WHAT YOU NEED TO DO:
Locate the line bearing "What Blender Python" in the material below, then reproduce it and each following line up to and including the line bearing "R = math.radians".

RAW DATA:
------------------------

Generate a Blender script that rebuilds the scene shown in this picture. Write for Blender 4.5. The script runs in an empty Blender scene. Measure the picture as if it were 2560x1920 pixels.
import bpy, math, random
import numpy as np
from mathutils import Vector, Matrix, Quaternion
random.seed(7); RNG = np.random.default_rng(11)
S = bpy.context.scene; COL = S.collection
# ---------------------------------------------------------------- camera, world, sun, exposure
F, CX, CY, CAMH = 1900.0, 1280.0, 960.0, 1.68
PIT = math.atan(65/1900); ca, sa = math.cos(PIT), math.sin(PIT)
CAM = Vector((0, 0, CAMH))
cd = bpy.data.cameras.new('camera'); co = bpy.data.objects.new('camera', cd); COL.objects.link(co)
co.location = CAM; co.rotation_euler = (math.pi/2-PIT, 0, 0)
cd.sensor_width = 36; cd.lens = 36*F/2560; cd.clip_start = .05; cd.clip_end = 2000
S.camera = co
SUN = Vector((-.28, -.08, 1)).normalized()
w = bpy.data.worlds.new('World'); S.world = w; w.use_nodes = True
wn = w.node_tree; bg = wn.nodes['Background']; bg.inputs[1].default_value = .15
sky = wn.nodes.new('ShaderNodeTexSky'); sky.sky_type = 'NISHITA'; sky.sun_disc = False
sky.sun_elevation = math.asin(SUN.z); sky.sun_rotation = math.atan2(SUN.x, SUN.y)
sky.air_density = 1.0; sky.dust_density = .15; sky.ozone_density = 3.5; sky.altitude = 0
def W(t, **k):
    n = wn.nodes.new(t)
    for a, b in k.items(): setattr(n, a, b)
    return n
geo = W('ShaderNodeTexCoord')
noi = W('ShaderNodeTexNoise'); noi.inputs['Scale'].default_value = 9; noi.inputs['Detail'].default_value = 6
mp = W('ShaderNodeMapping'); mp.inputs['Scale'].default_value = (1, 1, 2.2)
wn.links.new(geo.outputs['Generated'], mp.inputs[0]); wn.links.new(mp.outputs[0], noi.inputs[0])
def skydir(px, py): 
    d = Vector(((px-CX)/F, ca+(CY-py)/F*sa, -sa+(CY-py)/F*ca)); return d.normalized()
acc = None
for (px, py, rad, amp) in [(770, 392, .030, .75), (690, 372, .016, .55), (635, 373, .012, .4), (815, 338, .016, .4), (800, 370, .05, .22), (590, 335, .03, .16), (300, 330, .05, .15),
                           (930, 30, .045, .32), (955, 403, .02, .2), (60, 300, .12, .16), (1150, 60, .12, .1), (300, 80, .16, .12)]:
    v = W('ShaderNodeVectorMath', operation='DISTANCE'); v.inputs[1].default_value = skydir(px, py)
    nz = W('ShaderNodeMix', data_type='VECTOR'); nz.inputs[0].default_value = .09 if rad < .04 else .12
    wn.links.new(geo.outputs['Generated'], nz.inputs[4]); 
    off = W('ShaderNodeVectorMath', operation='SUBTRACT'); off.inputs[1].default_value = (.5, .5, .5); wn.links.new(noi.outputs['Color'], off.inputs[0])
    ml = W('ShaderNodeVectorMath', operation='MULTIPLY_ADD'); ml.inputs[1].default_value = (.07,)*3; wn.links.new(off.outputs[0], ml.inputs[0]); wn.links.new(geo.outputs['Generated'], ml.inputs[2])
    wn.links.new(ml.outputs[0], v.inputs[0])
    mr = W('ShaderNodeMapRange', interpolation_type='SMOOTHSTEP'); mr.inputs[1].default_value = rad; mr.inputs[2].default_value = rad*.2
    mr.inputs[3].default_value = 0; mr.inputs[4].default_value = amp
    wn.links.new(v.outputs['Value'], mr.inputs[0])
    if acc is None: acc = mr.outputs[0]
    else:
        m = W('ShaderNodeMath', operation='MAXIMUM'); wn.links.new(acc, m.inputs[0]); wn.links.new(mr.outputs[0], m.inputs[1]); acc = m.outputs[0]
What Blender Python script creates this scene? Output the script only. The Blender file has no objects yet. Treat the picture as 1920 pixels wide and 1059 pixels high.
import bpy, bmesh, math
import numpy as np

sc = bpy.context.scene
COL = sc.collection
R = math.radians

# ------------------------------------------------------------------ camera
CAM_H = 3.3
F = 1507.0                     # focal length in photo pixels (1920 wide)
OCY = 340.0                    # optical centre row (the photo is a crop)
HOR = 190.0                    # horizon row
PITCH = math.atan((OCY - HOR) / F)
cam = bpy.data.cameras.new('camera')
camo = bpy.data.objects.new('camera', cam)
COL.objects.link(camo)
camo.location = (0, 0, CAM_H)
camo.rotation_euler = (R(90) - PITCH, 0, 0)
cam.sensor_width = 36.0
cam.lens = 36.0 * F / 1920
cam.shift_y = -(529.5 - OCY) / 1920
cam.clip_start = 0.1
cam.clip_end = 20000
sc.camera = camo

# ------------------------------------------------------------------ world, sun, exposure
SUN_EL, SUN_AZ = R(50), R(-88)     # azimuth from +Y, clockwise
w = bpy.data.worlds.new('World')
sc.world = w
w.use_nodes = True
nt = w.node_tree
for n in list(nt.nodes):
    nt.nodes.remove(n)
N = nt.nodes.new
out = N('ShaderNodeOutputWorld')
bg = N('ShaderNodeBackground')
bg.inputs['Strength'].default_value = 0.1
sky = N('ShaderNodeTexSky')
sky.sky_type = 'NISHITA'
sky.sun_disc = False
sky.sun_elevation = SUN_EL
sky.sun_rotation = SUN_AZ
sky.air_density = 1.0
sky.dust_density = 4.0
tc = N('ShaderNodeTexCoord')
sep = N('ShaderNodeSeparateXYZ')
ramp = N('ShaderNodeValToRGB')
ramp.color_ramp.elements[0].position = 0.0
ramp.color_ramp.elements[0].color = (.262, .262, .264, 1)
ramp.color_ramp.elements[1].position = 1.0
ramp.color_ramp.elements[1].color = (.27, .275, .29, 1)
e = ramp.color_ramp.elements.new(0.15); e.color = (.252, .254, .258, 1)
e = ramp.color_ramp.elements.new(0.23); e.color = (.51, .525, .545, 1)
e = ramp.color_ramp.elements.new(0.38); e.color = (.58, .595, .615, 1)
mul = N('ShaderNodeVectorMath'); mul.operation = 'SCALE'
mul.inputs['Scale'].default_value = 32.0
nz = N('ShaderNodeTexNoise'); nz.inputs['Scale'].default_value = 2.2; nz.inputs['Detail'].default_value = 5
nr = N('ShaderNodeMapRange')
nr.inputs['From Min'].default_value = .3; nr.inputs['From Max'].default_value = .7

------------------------

TASK RESPONSE:
What Blender Python script creates this scene? Output the script only. The Blender file has no objects yet. Treat the picture as 1920 pixels wide and 1059 pixels high.
import bpy, bmesh, math
import numpy as np

sc = bpy.context.scene
COL = sc.collection
R = math.radians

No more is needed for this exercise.